══ EXCERPTED RECORDS ══

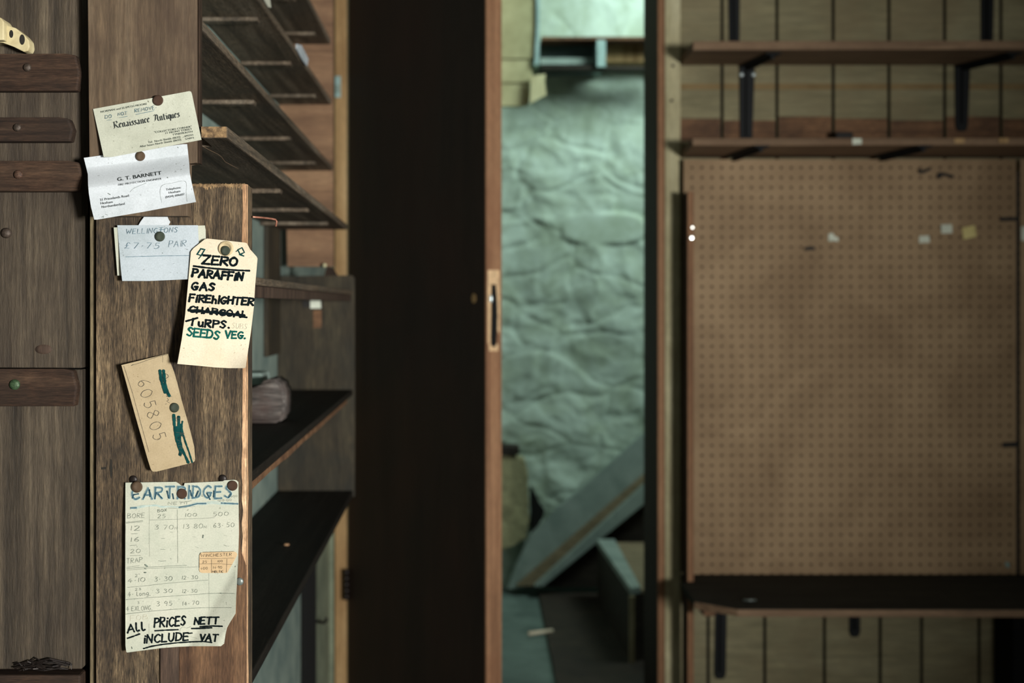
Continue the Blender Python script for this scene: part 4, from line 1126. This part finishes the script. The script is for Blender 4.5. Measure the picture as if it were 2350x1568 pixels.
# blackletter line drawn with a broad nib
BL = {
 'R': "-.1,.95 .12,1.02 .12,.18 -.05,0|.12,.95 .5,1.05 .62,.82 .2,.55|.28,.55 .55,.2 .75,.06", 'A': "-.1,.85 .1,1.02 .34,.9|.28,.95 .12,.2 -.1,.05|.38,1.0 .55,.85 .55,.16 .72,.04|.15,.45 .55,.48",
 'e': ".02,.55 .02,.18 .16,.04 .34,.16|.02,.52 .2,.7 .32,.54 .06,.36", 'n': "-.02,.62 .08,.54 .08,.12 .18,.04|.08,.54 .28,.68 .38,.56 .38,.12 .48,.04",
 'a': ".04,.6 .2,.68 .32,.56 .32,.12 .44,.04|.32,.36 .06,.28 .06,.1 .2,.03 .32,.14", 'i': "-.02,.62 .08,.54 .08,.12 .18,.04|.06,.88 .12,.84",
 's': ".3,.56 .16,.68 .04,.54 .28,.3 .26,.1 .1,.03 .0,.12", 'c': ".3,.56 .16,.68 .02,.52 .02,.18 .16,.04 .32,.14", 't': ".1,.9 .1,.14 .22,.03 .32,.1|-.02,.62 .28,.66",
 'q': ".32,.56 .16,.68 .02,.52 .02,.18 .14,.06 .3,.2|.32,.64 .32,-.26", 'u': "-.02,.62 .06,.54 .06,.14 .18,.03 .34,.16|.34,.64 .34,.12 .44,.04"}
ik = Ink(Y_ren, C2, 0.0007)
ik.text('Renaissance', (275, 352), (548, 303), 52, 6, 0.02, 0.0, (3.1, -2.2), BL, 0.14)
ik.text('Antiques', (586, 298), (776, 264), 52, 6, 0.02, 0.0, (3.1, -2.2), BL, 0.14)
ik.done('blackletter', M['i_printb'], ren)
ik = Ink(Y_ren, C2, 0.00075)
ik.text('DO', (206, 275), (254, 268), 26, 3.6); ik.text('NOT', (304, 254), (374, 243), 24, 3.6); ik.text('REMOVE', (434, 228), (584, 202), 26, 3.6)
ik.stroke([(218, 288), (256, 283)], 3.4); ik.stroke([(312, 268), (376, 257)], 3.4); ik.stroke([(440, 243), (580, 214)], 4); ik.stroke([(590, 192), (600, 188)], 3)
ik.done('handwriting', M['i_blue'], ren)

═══
══ EXCERPTED RECORDS ══

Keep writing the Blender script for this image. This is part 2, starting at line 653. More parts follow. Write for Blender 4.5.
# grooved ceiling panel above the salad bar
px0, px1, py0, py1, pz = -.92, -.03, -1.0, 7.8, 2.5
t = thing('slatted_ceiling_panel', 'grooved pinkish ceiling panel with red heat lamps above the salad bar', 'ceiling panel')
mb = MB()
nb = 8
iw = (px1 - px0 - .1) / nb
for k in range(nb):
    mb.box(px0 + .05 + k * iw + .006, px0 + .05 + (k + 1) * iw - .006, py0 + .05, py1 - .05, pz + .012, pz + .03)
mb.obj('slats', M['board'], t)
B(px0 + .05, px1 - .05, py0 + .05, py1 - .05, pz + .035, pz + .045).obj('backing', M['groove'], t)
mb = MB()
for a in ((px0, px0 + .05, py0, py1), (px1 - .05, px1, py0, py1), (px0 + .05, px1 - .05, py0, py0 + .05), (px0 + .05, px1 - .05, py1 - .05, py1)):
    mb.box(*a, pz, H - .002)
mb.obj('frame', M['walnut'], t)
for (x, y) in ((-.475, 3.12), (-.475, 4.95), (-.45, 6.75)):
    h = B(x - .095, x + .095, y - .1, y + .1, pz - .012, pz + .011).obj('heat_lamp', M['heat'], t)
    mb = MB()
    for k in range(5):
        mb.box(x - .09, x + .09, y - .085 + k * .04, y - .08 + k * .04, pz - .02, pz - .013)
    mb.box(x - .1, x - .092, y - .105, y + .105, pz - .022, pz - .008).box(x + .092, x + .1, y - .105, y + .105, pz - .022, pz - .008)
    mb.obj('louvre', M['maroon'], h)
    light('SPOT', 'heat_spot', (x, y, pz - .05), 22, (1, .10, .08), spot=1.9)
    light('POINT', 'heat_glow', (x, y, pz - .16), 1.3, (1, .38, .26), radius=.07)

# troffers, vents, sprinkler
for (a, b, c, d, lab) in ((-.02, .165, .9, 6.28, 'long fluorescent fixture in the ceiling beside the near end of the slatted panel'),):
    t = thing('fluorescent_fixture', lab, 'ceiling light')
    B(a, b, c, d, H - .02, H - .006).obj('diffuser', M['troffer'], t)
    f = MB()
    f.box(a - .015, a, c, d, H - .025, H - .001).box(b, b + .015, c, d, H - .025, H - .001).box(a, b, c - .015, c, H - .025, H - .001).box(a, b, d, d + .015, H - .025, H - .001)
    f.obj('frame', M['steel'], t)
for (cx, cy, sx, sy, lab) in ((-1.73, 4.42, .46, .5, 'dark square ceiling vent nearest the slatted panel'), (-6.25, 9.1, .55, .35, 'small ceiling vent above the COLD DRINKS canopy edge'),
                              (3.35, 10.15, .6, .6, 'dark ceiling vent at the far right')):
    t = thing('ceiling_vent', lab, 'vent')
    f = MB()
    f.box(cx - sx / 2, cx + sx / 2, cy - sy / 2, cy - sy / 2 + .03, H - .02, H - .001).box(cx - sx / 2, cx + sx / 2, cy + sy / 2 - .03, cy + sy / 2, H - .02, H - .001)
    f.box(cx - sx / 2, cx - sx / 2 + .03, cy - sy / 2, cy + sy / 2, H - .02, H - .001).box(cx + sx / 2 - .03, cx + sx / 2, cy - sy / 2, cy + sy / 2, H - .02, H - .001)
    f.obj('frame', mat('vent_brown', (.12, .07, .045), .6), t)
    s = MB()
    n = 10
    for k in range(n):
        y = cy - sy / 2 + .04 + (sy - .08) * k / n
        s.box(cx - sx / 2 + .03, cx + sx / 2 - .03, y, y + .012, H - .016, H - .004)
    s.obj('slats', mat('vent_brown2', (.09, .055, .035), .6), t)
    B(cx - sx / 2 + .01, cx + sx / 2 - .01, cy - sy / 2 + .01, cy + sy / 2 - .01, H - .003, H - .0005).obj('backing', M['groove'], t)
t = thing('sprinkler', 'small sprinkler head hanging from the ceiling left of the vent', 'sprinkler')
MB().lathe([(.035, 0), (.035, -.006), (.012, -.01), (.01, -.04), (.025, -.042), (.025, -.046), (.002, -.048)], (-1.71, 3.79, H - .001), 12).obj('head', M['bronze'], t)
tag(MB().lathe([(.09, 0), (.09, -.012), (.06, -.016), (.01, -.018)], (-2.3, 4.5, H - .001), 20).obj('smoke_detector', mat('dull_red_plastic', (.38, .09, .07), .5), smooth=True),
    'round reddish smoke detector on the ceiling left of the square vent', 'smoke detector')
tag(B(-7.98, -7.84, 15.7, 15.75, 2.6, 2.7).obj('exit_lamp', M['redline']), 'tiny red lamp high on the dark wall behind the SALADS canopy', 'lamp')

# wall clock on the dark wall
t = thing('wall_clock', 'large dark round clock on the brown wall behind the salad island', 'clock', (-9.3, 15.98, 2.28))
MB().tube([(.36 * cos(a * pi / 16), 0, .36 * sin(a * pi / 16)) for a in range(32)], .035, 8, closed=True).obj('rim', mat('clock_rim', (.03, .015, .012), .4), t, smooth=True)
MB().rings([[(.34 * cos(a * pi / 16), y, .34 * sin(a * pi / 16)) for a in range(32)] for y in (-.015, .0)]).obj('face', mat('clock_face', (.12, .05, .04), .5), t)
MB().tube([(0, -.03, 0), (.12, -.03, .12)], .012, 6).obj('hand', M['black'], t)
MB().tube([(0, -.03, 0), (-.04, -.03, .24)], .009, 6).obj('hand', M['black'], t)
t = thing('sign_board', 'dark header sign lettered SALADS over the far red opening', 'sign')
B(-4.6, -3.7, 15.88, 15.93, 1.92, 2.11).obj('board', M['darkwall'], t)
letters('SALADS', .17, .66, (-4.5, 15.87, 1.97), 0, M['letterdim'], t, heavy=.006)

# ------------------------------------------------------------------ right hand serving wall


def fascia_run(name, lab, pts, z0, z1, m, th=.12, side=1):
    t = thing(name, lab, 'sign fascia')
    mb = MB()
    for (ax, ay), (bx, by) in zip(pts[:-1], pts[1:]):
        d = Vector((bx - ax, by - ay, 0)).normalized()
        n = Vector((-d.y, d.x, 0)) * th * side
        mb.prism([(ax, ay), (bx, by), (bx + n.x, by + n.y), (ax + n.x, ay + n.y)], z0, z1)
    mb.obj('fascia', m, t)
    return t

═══
══ EXCERPTED RECORDS ══

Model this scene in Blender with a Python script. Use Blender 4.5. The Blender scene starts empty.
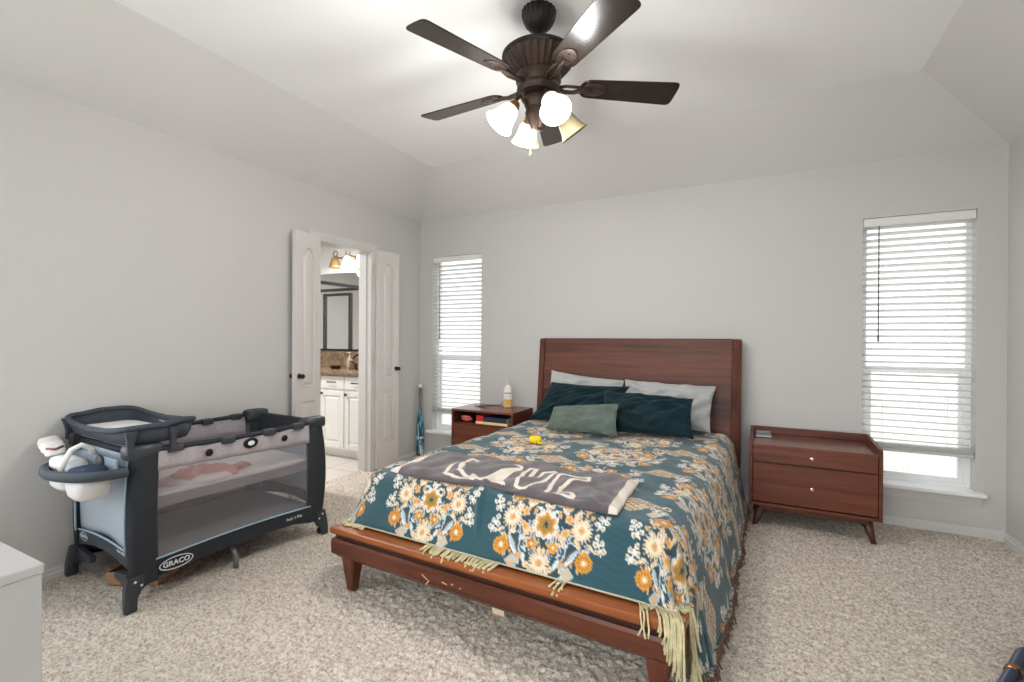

═══

- [DESCRIPTION OF THE TASK]: From the line that contains "Continue the Blender" through the line that contains "ik.done('handwriting', M['i_blue'], ren)", reproduce every line exactly, both end lines included.

- [RESULT FOR THIS EXERCISE]:
Continue the Blender Python script for this scene: part 4, from line 1126. This part finishes the script. The script is for Blender 4.5. Measure the picture as if it were 2350x1568 pixels.
# blackletter line drawn with a broad nib
BL = {
 'R': "-.1,.95 .12,1.02 .12,.18 -.05,0|.12,.95 .5,1.05 .62,.82 .2,.55|.28,.55 .55,.2 .75,.06", 'A': "-.1,.85 .1,1.02 .34,.9|.28,.95 .12,.2 -.1,.05|.38,1.0 .55,.85 .55,.16 .72,.04|.15,.45 .55,.48",
 'e': ".02,.55 .02,.18 .16,.04 .34,.16|.02,.52 .2,.7 .32,.54 .06,.36", 'n': "-.02,.62 .08,.54 .08,.12 .18,.04|.08,.54 .28,.68 .38,.56 .38,.12 .48,.04",
 'a': ".04,.6 .2,.68 .32,.56 .32,.12 .44,.04|.32,.36 .06,.28 .06,.1 .2,.03 .32,.14", 'i': "-.02,.62 .08,.54 .08,.12 .18,.04|.06,.88 .12,.84",
 's': ".3,.56 .16,.68 .04,.54 .28,.3 .26,.1 .1,.03 .0,.12", 'c': ".3,.56 .16,.68 .02,.52 .02,.18 .16,.04 .32,.14", 't': ".1,.9 .1,.14 .22,.03 .32,.1|-.02,.62 .28,.66",
 'q': ".32,.56 .16,.68 .02,.52 .02,.18 .14,.06 .3,.2|.32,.64 .32,-.26", 'u': "-.02,.62 .06,.54 .06,.14 .18,.03 .34,.16|.34,.64 .34,.12 .44,.04"}
ik = Ink(Y_ren, C2, 0.0007)
ik.text('Renaissance', (275, 352), (548, 303), 52, 6, 0.02, 0.0, (3.1, -2.2), BL, 0.14)
ik.text('Antiques', (586, 298), (776, 264), 52, 6, 0.02, 0.0, (3.1, -2.2), BL, 0.14)
ik.done('blackletter', M['i_printb'], ren)
ik = Ink(Y_ren, C2, 0.00075)
ik.text('DO', (206, 275), (254, 268), 26, 3.6); ik.text('NOT', (304, 254), (374, 243), 24, 3.6); ik.text('REMOVE', (434, 228), (584, 202), 26, 3.6)
ik.stroke([(218, 288), (256, 283)], 3.4); ik.stroke([(312, 268), (376, 257)], 3.4); ik.stroke([(440, 243), (580, 214)], 4); ik.stroke([(590, 192), (600, 188)], 3)
ik.done('handwriting', M['i_blue'], ren)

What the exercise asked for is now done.